━━━━━ STORED DATA

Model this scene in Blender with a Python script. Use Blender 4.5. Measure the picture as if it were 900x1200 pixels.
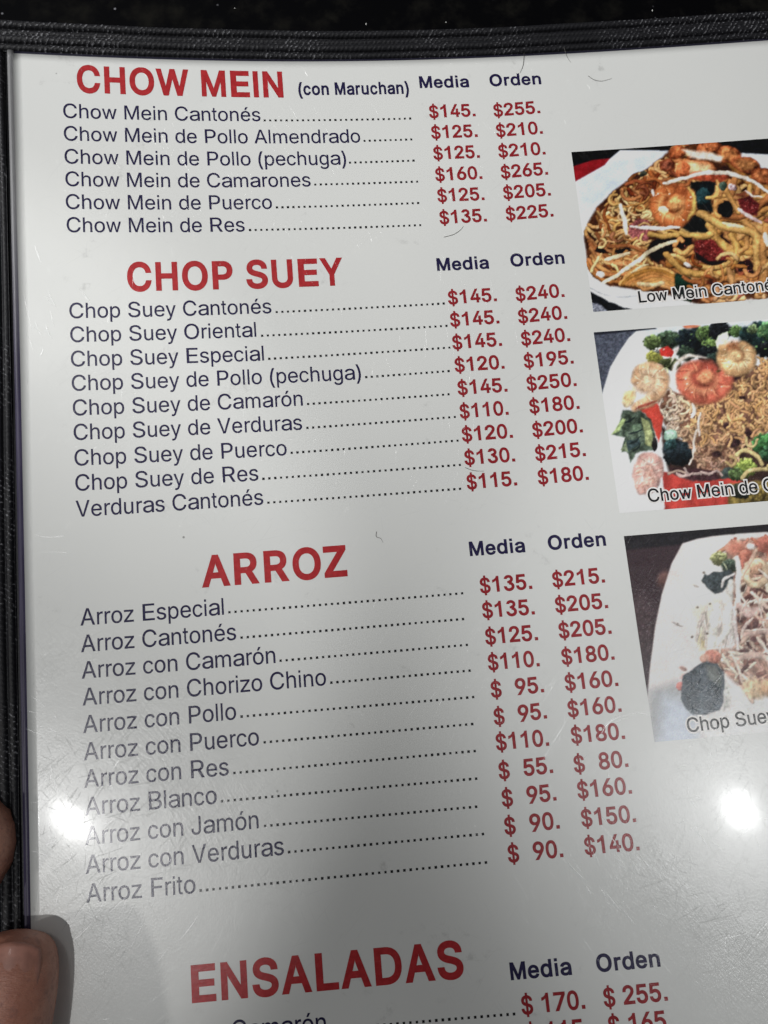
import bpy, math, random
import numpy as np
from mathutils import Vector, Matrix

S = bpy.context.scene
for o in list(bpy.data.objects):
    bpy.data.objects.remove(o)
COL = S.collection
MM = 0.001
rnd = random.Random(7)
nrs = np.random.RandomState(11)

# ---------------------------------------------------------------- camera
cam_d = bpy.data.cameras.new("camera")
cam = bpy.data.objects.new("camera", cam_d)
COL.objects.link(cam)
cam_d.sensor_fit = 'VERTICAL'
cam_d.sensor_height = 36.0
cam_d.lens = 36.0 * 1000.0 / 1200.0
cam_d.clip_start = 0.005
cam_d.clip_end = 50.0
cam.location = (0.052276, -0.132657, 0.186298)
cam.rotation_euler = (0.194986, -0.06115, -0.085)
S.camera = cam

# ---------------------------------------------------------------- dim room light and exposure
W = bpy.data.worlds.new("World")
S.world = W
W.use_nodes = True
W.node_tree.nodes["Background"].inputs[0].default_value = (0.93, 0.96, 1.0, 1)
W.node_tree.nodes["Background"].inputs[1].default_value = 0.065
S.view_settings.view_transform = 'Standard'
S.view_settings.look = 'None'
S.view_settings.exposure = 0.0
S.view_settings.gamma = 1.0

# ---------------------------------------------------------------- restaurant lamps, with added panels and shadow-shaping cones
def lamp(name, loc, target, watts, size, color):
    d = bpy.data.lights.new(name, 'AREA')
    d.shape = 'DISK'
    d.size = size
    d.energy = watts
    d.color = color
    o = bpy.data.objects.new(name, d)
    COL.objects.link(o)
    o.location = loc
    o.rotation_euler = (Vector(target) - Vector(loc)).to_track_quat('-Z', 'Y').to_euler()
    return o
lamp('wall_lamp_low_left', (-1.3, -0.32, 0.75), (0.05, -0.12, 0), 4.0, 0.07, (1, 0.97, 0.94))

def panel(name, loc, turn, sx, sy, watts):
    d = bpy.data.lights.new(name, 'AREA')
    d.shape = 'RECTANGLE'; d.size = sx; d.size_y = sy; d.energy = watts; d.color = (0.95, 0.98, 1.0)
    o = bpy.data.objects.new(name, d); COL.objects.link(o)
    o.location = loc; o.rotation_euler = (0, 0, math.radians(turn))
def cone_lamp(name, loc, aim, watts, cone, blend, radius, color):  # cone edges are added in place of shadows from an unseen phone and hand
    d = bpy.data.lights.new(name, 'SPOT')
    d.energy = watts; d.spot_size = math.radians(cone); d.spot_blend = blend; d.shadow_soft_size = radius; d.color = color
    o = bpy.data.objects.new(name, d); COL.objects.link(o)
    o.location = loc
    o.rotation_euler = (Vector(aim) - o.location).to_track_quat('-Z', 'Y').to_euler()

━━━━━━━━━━

| OBJECTIVE |
Print, exactly as written, the lines above from the first one to the one containing "from mathutils import Vector, Matrix". Leave out pictures.

| ANSWER IN FULL |
Model this scene in Blender with a Python script. Use Blender 4.5. Measure the picture as if it were 900x1200 pixels.
import bpy, math, random
import numpy as np
from mathutils import Vector, Matrix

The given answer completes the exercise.